GIVEN PROBLEM:
Take all the material and copy it exactly.

BEGIN DATA PROVIDED

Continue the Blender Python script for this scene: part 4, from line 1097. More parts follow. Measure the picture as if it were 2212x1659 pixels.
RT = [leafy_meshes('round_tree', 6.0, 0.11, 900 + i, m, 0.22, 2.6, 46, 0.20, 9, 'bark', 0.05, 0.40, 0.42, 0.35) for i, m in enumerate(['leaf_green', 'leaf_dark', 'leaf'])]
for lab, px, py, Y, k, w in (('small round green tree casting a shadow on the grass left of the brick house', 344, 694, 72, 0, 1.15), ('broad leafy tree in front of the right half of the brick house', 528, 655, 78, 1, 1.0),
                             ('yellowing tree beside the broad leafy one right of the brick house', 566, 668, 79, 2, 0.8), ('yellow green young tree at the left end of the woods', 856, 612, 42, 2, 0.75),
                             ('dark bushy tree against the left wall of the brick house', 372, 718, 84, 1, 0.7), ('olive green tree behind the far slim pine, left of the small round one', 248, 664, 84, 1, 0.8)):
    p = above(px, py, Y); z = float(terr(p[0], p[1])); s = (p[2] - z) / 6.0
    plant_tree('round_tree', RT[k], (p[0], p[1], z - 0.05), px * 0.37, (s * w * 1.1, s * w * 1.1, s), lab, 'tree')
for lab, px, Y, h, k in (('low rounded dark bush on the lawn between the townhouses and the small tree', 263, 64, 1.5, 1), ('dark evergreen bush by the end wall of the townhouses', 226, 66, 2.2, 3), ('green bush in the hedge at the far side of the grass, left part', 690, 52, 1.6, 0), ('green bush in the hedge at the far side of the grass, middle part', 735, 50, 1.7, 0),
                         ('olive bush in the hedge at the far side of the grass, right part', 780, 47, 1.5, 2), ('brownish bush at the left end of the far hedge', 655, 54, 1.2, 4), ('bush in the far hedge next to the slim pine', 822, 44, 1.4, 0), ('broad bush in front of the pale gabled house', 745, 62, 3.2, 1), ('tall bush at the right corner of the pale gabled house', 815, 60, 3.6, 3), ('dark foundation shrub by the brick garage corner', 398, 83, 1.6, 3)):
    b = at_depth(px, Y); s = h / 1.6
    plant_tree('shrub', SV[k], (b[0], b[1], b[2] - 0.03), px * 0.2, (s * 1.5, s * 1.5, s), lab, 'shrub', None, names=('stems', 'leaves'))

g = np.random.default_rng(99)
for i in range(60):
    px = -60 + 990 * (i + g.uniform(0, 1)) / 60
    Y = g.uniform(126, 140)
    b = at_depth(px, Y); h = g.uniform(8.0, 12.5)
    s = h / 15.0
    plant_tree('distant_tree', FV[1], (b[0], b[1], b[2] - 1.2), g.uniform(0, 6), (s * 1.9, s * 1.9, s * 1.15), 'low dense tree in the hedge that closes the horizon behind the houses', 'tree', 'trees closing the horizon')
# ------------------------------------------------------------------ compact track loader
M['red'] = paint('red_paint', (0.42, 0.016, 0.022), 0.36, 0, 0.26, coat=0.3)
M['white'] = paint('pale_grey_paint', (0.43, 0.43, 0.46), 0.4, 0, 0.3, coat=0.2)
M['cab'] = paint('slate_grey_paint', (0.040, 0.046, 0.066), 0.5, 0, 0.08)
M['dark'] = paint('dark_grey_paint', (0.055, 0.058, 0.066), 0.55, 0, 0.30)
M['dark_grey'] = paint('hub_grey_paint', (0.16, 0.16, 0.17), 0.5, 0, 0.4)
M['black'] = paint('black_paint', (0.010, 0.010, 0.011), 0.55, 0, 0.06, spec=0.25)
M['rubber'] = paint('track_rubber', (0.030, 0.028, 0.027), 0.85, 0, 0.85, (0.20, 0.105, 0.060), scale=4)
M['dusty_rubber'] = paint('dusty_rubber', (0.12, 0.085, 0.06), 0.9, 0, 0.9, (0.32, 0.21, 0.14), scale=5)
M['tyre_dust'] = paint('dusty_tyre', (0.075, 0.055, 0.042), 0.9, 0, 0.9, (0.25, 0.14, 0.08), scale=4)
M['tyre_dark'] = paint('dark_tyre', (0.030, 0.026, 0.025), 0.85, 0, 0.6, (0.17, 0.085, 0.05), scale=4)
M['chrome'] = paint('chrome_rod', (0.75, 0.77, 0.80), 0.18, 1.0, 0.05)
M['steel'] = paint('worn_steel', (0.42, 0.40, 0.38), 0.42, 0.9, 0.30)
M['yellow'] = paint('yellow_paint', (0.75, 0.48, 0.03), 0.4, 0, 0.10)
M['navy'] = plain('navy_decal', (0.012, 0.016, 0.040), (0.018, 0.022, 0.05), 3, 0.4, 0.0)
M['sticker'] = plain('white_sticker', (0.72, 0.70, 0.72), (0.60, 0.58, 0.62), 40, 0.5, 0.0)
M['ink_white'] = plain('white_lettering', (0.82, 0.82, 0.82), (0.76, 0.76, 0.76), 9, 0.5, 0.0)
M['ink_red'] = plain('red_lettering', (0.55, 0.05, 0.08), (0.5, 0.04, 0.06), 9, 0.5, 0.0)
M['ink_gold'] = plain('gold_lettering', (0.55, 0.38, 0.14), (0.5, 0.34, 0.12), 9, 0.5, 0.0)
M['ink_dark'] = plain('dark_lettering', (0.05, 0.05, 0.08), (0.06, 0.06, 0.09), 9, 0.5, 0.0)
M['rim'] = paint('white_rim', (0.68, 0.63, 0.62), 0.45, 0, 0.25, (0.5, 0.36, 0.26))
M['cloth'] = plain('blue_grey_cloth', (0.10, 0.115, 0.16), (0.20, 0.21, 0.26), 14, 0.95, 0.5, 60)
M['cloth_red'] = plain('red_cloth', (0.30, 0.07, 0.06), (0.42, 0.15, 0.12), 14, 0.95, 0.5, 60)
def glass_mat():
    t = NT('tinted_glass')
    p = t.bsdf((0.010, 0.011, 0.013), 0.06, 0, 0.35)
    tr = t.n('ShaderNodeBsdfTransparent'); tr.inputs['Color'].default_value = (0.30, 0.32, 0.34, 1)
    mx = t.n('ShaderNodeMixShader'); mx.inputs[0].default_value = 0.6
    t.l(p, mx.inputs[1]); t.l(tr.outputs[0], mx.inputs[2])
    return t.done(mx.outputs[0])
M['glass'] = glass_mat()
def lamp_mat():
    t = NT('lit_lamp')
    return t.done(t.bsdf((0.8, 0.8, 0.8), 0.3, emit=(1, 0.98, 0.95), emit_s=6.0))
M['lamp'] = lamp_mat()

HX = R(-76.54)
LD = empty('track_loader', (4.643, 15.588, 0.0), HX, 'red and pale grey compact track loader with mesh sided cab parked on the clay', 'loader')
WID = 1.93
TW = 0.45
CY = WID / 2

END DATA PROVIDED

EXERCISE RESULT:
Continue the Blender Python script for this scene: part 4, from line 1097. More parts follow. Measure the picture as if it were 2212x1659 pixels.
RT = [leafy_meshes('round_tree', 6.0, 0.11, 900 + i, m, 0.22, 2.6, 46, 0.20, 9, 'bark', 0.05, 0.40, 0.42, 0.35) for i, m in enumerate(['leaf_green', 'leaf_dark', 'leaf'])]
for lab, px, py, Y, k, w in (('small round green tree casting a shadow on the grass left of the brick house', 344, 694, 72, 0, 1.15), ('broad leafy tree in front of the right half of the brick house', 528, 655, 78, 1, 1.0),
                             ('yellowing tree beside the broad leafy one right of the brick house', 566, 668, 79, 2, 0.8), ('yellow green young tree at the left end of the woods', 856, 612, 42, 2, 0.75),
                             ('dark bushy tree against the left wall of the brick house', 372, 718, 84, 1, 0.7), ('olive green tree behind the far slim pine, left of the small round one', 248, 664, 84, 1, 0.8)):
    p = above(px, py, Y); z = float(terr(p[0], p[1])); s = (p[2] - z) / 6.0
    plant_tree('round_tree', RT[k], (p[0], p[1], z - 0.05), px * 0.37, (s * w * 1.1, s * w * 1.1, s), lab, 'tree')
for lab, px, Y, h, k in (('low rounded dark bush on the lawn between the townhouses and the small tree', 263, 64, 1.5, 1), ('dark evergreen bush by the end wall of the townhouses', 226, 66, 2.2, 3), ('green bush in the hedge at the far side of the grass, left part', 690, 52, 1.6, 0), ('green bush in the hedge at the far side of the grass, middle part', 735, 50, 1.7, 0),
                         ('olive bush in the hedge at the far side of the grass, right part', 780, 47, 1.5, 2), ('brownish bush at the left end of the far hedge', 655, 54, 1.2, 4), ('bush in the far hedge next to the slim pine', 822, 44, 1.4, 0), ('broad bush in front of the pale gabled house', 745, 62, 3.2, 1), ('tall bush at the right corner of the pale gabled house', 815, 60, 3.6, 3), ('dark foundation shrub by the brick garage corner', 398, 83, 1.6, 3)):
    b = at_depth(px, Y); s = h / 1.6
    plant_tree('shrub', SV[k], (b[0], b[1], b[2] - 0.03), px * 0.2, (s * 1.5, s * 1.5, s), lab, 'shrub', None, names=('stems', 'leaves'))

g = np.random.default_rng(99)
for i in range(60):
    px = -60 + 990 * (i + g.uniform(0, 1)) / 60
    Y = g.uniform(126, 140)
    b = at_depth(px, Y); h = g.uniform(8.0, 12.5)
    s = h / 15.0
    plant_tree('distant_tree', FV[1], (b[0], b[1], b[2] - 1.2), g.uniform(0, 6), (s * 1.9, s * 1.9, s * 1.15), 'low dense tree in the hedge that closes the horizon behind the houses', 'tree', 'trees closing the horizon')
# ------------------------------------------------------------------ compact track loader
M['red'] = paint('red_paint', (0.42, 0.016, 0.022), 0.36, 0, 0.26, coat=0.3)
M['white'] = paint('pale_grey_paint', (0.43, 0.43, 0.46), 0.4, 0, 0.3, coat=0.2)
M['cab'] = paint('slate_grey_paint', (0.040, 0.046, 0.066), 0.5, 0, 0.08)
M['dark'] = paint('dark_grey_paint', (0.055, 0.058, 0.066), 0.55, 0, 0.30)
M['dark_grey'] = paint('hub_grey_paint', (0.16, 0.16, 0.17), 0.5, 0, 0.4)
M['black'] = paint('black_paint', (0.010, 0.010, 0.011), 0.55, 0, 0.06, spec=0.25)
M['rubber'] = paint('track_rubber', (0.030, 0.028, 0.027), 0.85, 0, 0.85, (0.20, 0.105, 0.060), scale=4)
M['dusty_rubber'] = paint('dusty_rubber', (0.12, 0.085, 0.06), 0.9, 0, 0.9, (0.32, 0.21, 0.14), scale=5)
M['tyre_dust'] = paint('dusty_tyre', (0.075, 0.055, 0.042), 0.9, 0, 0.9, (0.25, 0.14, 0.08), scale=4)
M['tyre_dark'] = paint('dark_tyre', (0.030, 0.026, 0.025), 0.85, 0, 0.6, (0.17, 0.085, 0.05), scale=4)
M['chrome'] = paint('chrome_rod', (0.75, 0.77, 0.80), 0.18, 1.0, 0.05)
M['steel'] = paint('worn_steel', (0.42, 0.40, 0.38), 0.42, 0.9, 0.30)
M['yellow'] = paint('yellow_paint', (0.75, 0.48, 0.03), 0.4, 0, 0.10)
M['navy'] = plain('navy_decal', (0.012, 0.016, 0.040), (0.018, 0.022, 0.05), 3, 0.4, 0.0)
M['sticker'] = plain('white_sticker', (0.72, 0.70, 0.72), (0.60, 0.58, 0.62), 40, 0.5, 0.0)
M['ink_white'] = plain('white_lettering', (0.82, 0.82, 0.82), (0.76, 0.76, 0.76), 9, 0.5, 0.0)
M['ink_red'] = plain('red_lettering', (0.55, 0.05, 0.08), (0.5, 0.04, 0.06), 9, 0.5, 0.0)
M['ink_gold'] = plain('gold_lettering', (0.55, 0.38, 0.14), (0.5, 0.34, 0.12), 9, 0.5, 0.0)
M['ink_dark'] = plain('dark_lettering', (0.05, 0.05, 0.08), (0.06, 0.06, 0.09), 9, 0.5, 0.0)
M['rim'] = paint('white_rim', (0.68, 0.63, 0.62), 0.45, 0, 0.25, (0.5, 0.36, 0.26))
M['cloth'] = plain('blue_grey_cloth', (0.10, 0.115, 0.16), (0.20, 0.21, 0.26), 14, 0.95, 0.5, 60)
M['cloth_red'] = plain('red_cloth', (0.30, 0.07, 0.06), (0.42, 0.15, 0.12), 14, 0.95, 0.5, 60)
def glass_mat():
    t = NT('tinted_glass')
    p = t.bsdf((0.010, 0.011, 0.013), 0.06, 0, 0.35)
    tr = t.n('ShaderNodeBsdfTransparent'); tr.inputs['Color'].default_value = (0.30, 0.32, 0.34, 1)
    mx = t.n('ShaderNodeMixShader'); mx.inputs[0].default_value = 0.6
    t.l(p, mx.inputs[1]); t.l(tr.outputs[0], mx.inputs[2])
    return t.done(mx.outputs[0])
M['glass'] = glass_mat()
def lamp_mat():
    t = NT('lit_lamp')
    return t.done(t.bsdf((0.8, 0.8, 0.8), 0.3, emit=(1, 0.98, 0.95), emit_s=6.0))
M['lamp'] = lamp_mat()

HX = R(-76.54)
LD = empty('track_loader', (4.643, 15.588, 0.0), HX, 'red and pale grey compact track loader with mesh sided cab parked on the clay', 'loader')
WID = 1.93
TW = 0.45
CY = WID / 2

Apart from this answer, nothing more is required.